7/19/2017

Harry Potter and the Half-Blood Prince (2009) or, The Anemic British Teen Wizards Fly Again!



+ Most Undeserved Hit Movie of the Year

The three young wizard chums are with Dumbledore in an unusually grey and hostile-looking London on this poster for David Yates' Harry Potter and the Half-Blood Prince


Harry must help Dumbledore extract teacher Slughorn's knowledge of Voldemort's childhood, and he and pal Ron are also occupied quite a bit with some young ladies in this the 6th Potter movie, in which Draco, Snape and Bellatrix are villainous.

David Yates (The Legend of Tarzan (2016)) returns as Potter director, after also helming its preceding chapter, Harry Potter and the Order of the Phoenix (2007), with a script by Steve Kloves (Wonder Boys (2000)), adapting the same-titled 2005 novel by J.K. Rowling (Fantastic Beasts and Where to Find Them (2016), screenwriter).
Harry Potter and the Half-Blood Prince is an extremely dull film. It has an overly simple visual concept of an often greater distance from the camera to the action mixed with many closeups and a color palette that continually cultivates brown, grey and dark tones. It's a very cold serving, as if someone intentionally conjured up brooding, grey clouds for us to stare at for 2½ hour while still insisting that it was broad family entertainment. 
The many scenes that imply some romance never lead to the sex that the series now so obviously lacks, its characters having now clearly passed the age for their maturity into this natural activity. Instead of this, our now fully grown wizard trio, (youngest of whom is Emma Watson (Beauty and the Beast (2017)), who was 19 at the film's release), carry on pitifully in this very long and very thinly plotted cup of bitter, English tea.
Among the few mitigating elements are Jim Broadbent (Valiant (2005)) and Maggie Smith's (Ladies in Lavender (2004)) exquisite performances as two Hogwarts teachers.
SPOILER Harry Potter and the Half-Blood Prince at least seems to accidentally end on an honest note: Ron states in conclusion that "all was for nothing", before an ugly CGI-rendered bird flies away in the horizon.

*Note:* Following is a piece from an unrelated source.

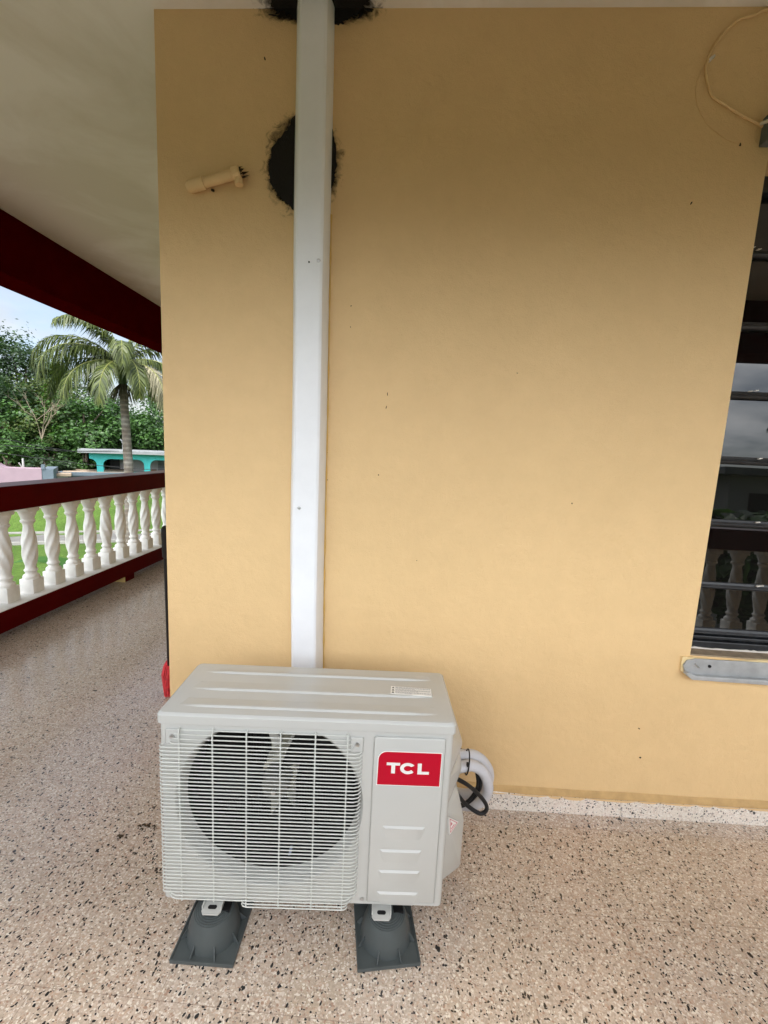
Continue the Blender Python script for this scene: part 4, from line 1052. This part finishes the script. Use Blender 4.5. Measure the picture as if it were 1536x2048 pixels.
# dim understorey: far-off wood that reads as one mass
vs, fs = [], []; q = random.Random(77)
for k in range(16000):
    t = q.uniform(-14, 42); p = Vector((-31 + t * .74 + q.gauss(0, .8) - .5, 38.5 + t * .60 + q.gauss(0, .8) + 2, q.uniform(GZ, 2.6 + 1.2 * math.sin(t * .5))))
    s_ = q.uniform(.35, .7); nrm = Vector((q.gauss(0, .6) + .4, q.gauss(0, .6) - .5, q.gauss(.4, .5))).normalized(); a_ = nrm.orthogonal().normalized(); b_ = nrm.cross(a_)
    i0 = len(vs); vs += [p - a_ * s_ * .5, p + b_ * s_ * .35, p + a_ * s_ * .5, p - b_ * s_ * .35]; fs.append((i0, i0 + 1, i0 + 2, i0 + 3))
me = bpy.data.meshes.new('far_wood'); me.from_pydata([tuple(v) for v in vs], [], fs); me.materials.append(leafC.m)
o = bpy.data.objects.new('far_wood', me); COL.objects.link(o); tag(o, 'far dark wood behind the hillside trees', 'wood', kind='stuff')
# bare branching tree
bt = empty('bare_tree', (-26.3, 28.2, GZ)); tag(bt, 'pale leafless branching tree among the green trees', 'tree')
bm = B()
def limb(p, d, l, r_, lev):
    e = p + d * l; m_ = p.lerp(e, .5) + Vector((q.gauss(0, .05), q.gauss(0, .05), 0)) * l
    tube(bm, [tuple(p), tuple(m_), tuple(e)], [r_, r_ * .8, r_ * .55], 5)
    if lev:
        for k in range(3 if lev > 1 else 2):
            dd = (d + Vector((q.gauss(0, .5), q.gauss(0, .5), q.uniform(-.05, .35)))).normalized(); limb(p.lerp(e, q.uniform(.55, 1)), dd, l * q.uniform(.5, .75), r_ * .55, lev - 1)
limb(Vector((0, 0, 0)), Vector((0, 0, 1)), 4.6, .07, 0)
for dx in (-.35, .1, .4): limb(Vector((0, 0, 4.5)), Vector((dx, .1, 1)).normalized(), 1.9, .042, 3)
ob('branches', bm, Mat('pale_dead_wood', (.22, .18, .13), .9, .2), bt)

# --- palm
frondm = leaf_mat('palm_leaflets', (.020, .034, .009), (.080, .100, .026), .42, .18)
dryfr = leaf_mat('dry_palm_leaflets', (.11, .10, .06), (.30, .27, .18), .7, .15)
palmbark = Mat('ringed_palm_bark', (.16, .13, .105), .9, .2)
pc_ = palmbark.math('SINE', palmbark.math('MULTIPLY', palmbark.n('ShaderNodeSeparateXYZ', Vector=palmbark.co()).outputs[2], 34.))
palmbark.set('Base Color', palmbark.mix(1., palmbark.mix(palmbark.ramp(palmbark.noise(2.2, 5, .7), [(.45, 0.), (.62, .8)]), palmbark.col, (.27, .25, .225)), palmbark.ramp(pc_, [(.1, .72), (.5, 1.08)]), 'MULTIPLY'))
shaftm = Mat('green_crownshaft', (.045, .075, .025), .45, .4)
stemm = Mat('palm_stalk', (.20, .21, .06), .5, .4)
def palm(label, base, ztop, specs, seed, group, scale=1.0):
    q = random.Random(seed); root = empty('palm_tree', base); tag(root, label, 'palm tree', group)
    hh = ztop - base[2]
    bm = B(); tube(bm, [(0, 0, -.1), (.03, .02, hh * .2), (.10, .0, hh * .5), (.03, .0, hh * .8), (-.02, 0, hh)], [.26, .19, .172, .15, .135], 14); ob('trunk', bm, palmbark, root, smooth=True)
    bm = B(); tube(bm, [(-.02, 0, hh - .02), (-.02, 0, hh + .35), (0, 0, hh + .85), (0, 0, hh + 1.1)], [.14, .15, .10, .05], 12); ob('crownshaft', bm, shaftm, root, smooth=True)
    bm = B()
    for k in range(160):
        t = q.uniform(0, 6.28); r_ = q.uniform(.1, .55); z_ = hh - .05 - r_ * .9 - q.uniform(0, .35)
        tube(bm, [(.12 * math.cos(t), .12 * math.sin(t), hh - .02), (r_ * .7 * math.cos(t), r_ * .7 * math.sin(t), hh - .1 - r_ * .3), (r_ * math.cos(t), r_ * math.sin(t), z_)], [.012, .01, .006], 4)
    ob('flower_stalks', bm, Mat('dark_seed_stalks', (.085, .07, .045), .9, .2), root)
    for az, e0, ln, droop, dry in specs:
        bm = B(); ns = 26; d0 = Vector((math.cos(az), math.sin(az), 0)); p = Vector((0, 0, hh + .75 + .12 * math.sin(az * 3))); el = e0; pts = [p.copy()]
        for i in range(ns):
            el -= droop / ns * (.4 + 1.3 * i / ns); d_ = d0 * math.cos(el) + Vector((0, 0, math.sin(el))); p = p + d_ * ln / ns; pts.append(p.copy())
        tube(bm, pts, [.032 * (1 - .85 * i / ns) for i in range(ns + 1)], 5, mi=1)
        side = Vector((-d0.y, d0.x, 0))
        for i in range(3, ns + 1):
            t = i / ns; tan = (pts[min(i + 1, ns)] - pts[i - 1]).normalized(); upv = side.cross(tan)
            for sg in (-1, 1):
                for rep in range(4):
                    pp = pts[i - 1].lerp(pts[i], rep / 4) if i else pts[i]
                    l_ = ln * .235 * (math.sin(math.pi * min(1, t * .86 + .12)) ** .6) * q.uniform(.8, 1.1)
                    dirv = (side * sg * (.95 - .35 * t) + tan * (.45 + .5 * t) + upv * q.uniform(-.25, .35)).normalized()
                    a_ = pp; m_ = a_ + dirv * l_ * .5 + Vector((0, 0, -.10 * l_)); e_ = a_ + dirv * l_ * .85 + Vector((0, 0, -.52 * l_ - q.uniform(0, .12)))
                    wv = tan.cross(dirv).cross(dirv).normalized() * .022
                    v = [bm.verts.new(x_) for x_ in (a_ - wv * .6, a_ + wv * .6, m_ + wv, m_ - wv, e_)]
                    bm.faces.new((v[0], v[1], v[2], v[3])); bm.faces.new((v[3], v[2], v[4]))
        ob('frond', bm, [dryfr if dry else frondm, stemm], root)
    return root
# azimuths are world directions: camera sees the palm along (-.56, .83); its left is (-.83,-.56), right (.83,.56)
lf = math.atan2(-.56, -.83); rg = math.atan2(.56, .83); tw = math.atan2(-.83, .56); aw = math.atan2(.83, -.56)
specs = [(lf, R(52), 3.9, R(150), 0), (lf + .35, R(36), 3.7, R(140), 0), (lf - .3, R(22), 3.6, R(130), 0), (lf + .6, R(2), 3.1, R(95), 0), (lf - .55, R(44), 3.7, R(150), 0),
         (rg, R(44), 3.6, R(150), 0), (rg - .5, R(22), 3.3, R(135), 0), (rg + .4, R(30), 3.4, R(145), 0), (rg - .2, R(62), 3.5, R(150), 0), (rg + .7, R(8), 3.0, R(105), 0),
         (tw + .62, R(14), 3.3, R(125), 1), (tw - .4, R(-4), 2.9, R(95), 0), (tw, R(50), 2.9, R(140), 0), (tw + .25, R(20), 3.0, R(130), 0), (aw, R(48), 3.4, R(145), 0), (aw + .5, R(25), 3.3, R(130), 0), (aw - .5, R(30), 3.3, R(130), 0), (lf - .1, R(78), 3.0, R(105), 0), (rg + .1, R(80), 3.0, R(95), 0), (tw + 1.05, R(-5), 2.8, R(95), 1), (tw - .9, R(66), 3.2, R(120), 0)]
palm('royal palm with arching yellow green fronds beside the turquoise house', (-11.2, 15.05, GZ), 3.45, specs, 3, 'palm trees')
# banana plant below the railing
bp = empty('banana_plant', (-4.25, 4.2, GZ)); tag(bp, 'banana plant with broad green leaves behind the balusters', 'plant')
bm = B(); tube(bm, [(0, 0, -.05), (.03, .02, 1.4), (0, 0, 2.7)], [.13, .10, .05], 10); ob('stem', bm, stemm, bp, smooth=True)
ban = leaf_mat('banana_leaf', (.035, .10, .018), (.065, .17, .030), .35, .3)
q = random.Random(31)
for az, e0, ln, dr in [(.6, 75, 1.5, 80), (2.2, 62, 1.3, 95), (3.6, 70, 1.35, 85), (5.0, 58, 1.3, 100), (1.4, 45, 1.1, 90), (4.3, 40, 1.1, 90)]:
    bm = B(); d0 = Vector((math.cos(az), math.sin(az), 0)); side = Vector((-d0.y, d0.x, 0)); p = Vector((0, 0, 2.5)); el = R(e0); rows = []
    for i in range(15):
        t = i / 14; wd = .22 * math.sin(math.pi * min(1, .12 + .88 * t)) ** .7
        d_ = d0 * math.cos(el) + Vector((0, 0, math.sin(el))); un = side.cross(d_)
        rows.append([bm.verts.new(p + side * wd * s_ - un * abs(s_) * wd * .25) for s_ in (-1, -.5, 0, .5, 1)]); p = p + d_ * ln / 14; el -= R(dr) / 14
    for i in range(14):
        for k in range(4): bm.faces.new((rows[i][k], rows[i + 1][k], rows[i + 1][k + 1], rows[i][k + 1]))
    ob('leaf', bm, ban, bp, smooth=True)

# --- across the front yard: seen as pane reflections, plus unseen trees sized to block low sky light
nh = empty('neighbour_house', (11.9, -15, GZ), R(-4)); tag(nh, 'two storey house with overhanging roof reflected in the window panes', 'house')
bm = B(); box(bm, .6, 12, -8, -.6, 0, 5.75); ob('wall', bm, hwhite, nh)
bm = B(); box(bm, -.2, 12.6, -8.6, .1, 5.76, 6.02); ob('roof', bm, slabm, nh)
for x0 in (1.4, 4.4, 7.4):
    for z0 in (1.0, 3.9):
        bm = B(); box(bm, x0, x0 + 1.5, -.62, -.57, z0, z0 + 1.2); ob('window', bm, darkop, nh)
palm('palm tree beside the neighbour house reflected in the window', (14.6, -13.2, GZ), 3.2, [(k * .62, R(45 - 22 * (k % 3)), 2.7, R(105), 0) for k in range(11)], 8, 'palm trees')
for i, (x, y, zt, rx, rz, lb) in enumerate([(6.5, -24, 5.2, 5.0, 4.4, 'leafy tree left of the neighbour house in the reflection'), (-2, -25, 6.0, 5.4, 4.8, 'unseen leafy tree behind the camera sized to block low sky light'), (-11, -24, 6.2, 5.4, 4.8, 'unseen leafy tree at the far front left sized to block low sky light'), (10.2, -11.5, 1.0, 1.6, 1.4, 'round shrub tree before the neighbour house')]):
    tree('leafy_tree', lb, x, y, zt, rx, rz, leafA, .6, 60, 110, 60 + i, group='trees across the front yard')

Harry Potter and the Half-Blood Prince truly is a futile piece of work, and a puzzling audience phenomenon.

Related posts:

David Yates/The Harry Potter franchise: Harry Potter and the Deathly Hallows – Part 1 (2010) - Harry's abysmally dour and long penultimate chapter

2009 in films and TV-series - according to Film Excess [UPDATED IV]
2009 in films and TV-series - according to Film Excess [UPDATED III]
2009 in films and TV-series - according to Film Excess [UPDATED II]
2009 in films and TV-series - according to Film Excess [UPDATED I]  






Watch a trailer for the film here

Cost: 250 mil. $ (+ an estimated 155 mil. $ on marketing and distribution costs)
Box office: 934.4 mil. $
= Big hit
[Harry Potter and the Half-Blood Prince premiered 6 July (Tokyo, Japan) and runs 153 minutes. Shooting took place from September 2007 - May 2008 in Norway, Ireland, Scotland and elsewhere in the UK. The film opened #1 to a 77.8 mil. $ first weekend in North America, where it spent 4 consecutive weeks in the top 5 (#1-#2-#2-#4) and grossed 301.9 mil. $ (32.3 % of the total gross). The 2nd and 3rd biggest markets were the UK with 84 mil. $ (9 %) and Japan with 83.7 mil. $ (9 %). It broke records for best midnight showing, highest single-day worldwide gross (104 mil. $) and biggest ever five-day opening worldwide (394.7 mil. $). It was the 2nd highest-grossing film of 2009, behind James Cameron's masterpiece Avatar, but only the 5th highest-grossing Potter movie, and if the extraordinary marketing and distribution costs are taken into account, the film would actually rank as a minor flop theatrically. Roger Ebert gave the film a 3/4 star review, translating to two notches better than this one. Potter himself, Daniel Radcliffe (Trainwreck (2015)) has said in a 2014 interview that the film is, for him, " hard to watch", since he is "just not very good in it." He has also revealed that he was drunk during shooting of some of the latter Potter films. The film was nominated for the Best Cinematography Oscar (Bruno Delbonnel), which it lost to Mauro Fiore for Avatar. It was also nominated for 2 BAFTAs, won an AFI award and a slew of other awards. It sold millions of DVDs and Blu-ray, but a gross figure for this is not available. The financing forces involved were happy with Yates to the degree that he got the job of directing the last two films, Harry Potter and the Deathly Hallows Part 1 (2010) and Harry Potter and the Deathly Hallows Part 2 (2011). He also got the gig of directing Potter spin-off Fantastic Beasts and Where to Find Them (2016) and is even announced to direct that franchise's following four slated sequels! Harry Potter and the Half-Blood Prince is certified fresh at 84 % with a 7.1 critical average at Rotten Tomatoes.]